Where a line in the listing contains the string "scene", copy that line out.

» **Data shown**
···

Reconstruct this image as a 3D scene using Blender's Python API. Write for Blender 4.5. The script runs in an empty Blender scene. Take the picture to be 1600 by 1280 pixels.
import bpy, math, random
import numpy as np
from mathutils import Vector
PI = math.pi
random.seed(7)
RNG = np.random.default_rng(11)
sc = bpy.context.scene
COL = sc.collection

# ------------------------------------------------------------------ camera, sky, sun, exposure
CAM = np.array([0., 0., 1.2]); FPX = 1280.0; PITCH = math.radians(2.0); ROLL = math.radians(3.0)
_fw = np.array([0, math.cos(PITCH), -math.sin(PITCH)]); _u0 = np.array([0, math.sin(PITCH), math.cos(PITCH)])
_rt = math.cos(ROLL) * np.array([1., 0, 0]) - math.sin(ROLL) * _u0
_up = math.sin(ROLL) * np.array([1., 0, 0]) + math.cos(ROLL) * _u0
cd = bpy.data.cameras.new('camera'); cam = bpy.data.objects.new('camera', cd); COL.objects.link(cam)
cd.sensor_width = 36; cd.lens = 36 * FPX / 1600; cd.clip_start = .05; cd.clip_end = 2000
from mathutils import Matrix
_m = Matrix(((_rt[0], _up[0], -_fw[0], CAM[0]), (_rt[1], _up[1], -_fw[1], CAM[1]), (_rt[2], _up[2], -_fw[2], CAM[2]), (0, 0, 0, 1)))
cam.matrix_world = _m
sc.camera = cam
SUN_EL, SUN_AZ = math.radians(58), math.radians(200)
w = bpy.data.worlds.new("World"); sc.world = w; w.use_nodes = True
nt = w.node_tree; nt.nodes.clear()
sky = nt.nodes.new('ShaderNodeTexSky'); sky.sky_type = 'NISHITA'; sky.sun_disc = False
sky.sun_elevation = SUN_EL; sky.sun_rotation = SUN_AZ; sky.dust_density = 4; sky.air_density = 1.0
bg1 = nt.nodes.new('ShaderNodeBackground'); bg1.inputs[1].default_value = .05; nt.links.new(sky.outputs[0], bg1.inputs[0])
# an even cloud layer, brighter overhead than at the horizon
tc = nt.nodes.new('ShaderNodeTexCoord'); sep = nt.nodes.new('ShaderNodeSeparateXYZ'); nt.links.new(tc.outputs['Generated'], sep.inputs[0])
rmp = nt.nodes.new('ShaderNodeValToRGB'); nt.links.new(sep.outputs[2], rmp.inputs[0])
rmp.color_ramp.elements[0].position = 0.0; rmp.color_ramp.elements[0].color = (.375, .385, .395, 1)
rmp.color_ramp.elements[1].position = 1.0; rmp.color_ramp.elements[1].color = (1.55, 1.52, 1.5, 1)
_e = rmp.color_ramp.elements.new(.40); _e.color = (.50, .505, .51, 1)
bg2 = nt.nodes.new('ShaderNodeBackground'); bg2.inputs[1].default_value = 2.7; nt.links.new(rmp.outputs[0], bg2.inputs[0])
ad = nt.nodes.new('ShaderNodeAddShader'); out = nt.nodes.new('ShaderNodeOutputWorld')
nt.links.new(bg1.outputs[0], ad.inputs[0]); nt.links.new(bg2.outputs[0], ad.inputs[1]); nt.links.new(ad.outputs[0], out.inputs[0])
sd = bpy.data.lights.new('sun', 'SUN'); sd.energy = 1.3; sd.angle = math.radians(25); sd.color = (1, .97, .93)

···

» **Task answer**
Reconstruct this image as a 3D scene using Blender's Python API. Write for Blender 4.5. The script runs in an empty Blender scene. Take the picture to be 1600 by 1280 pixels.
sc = bpy.context.scene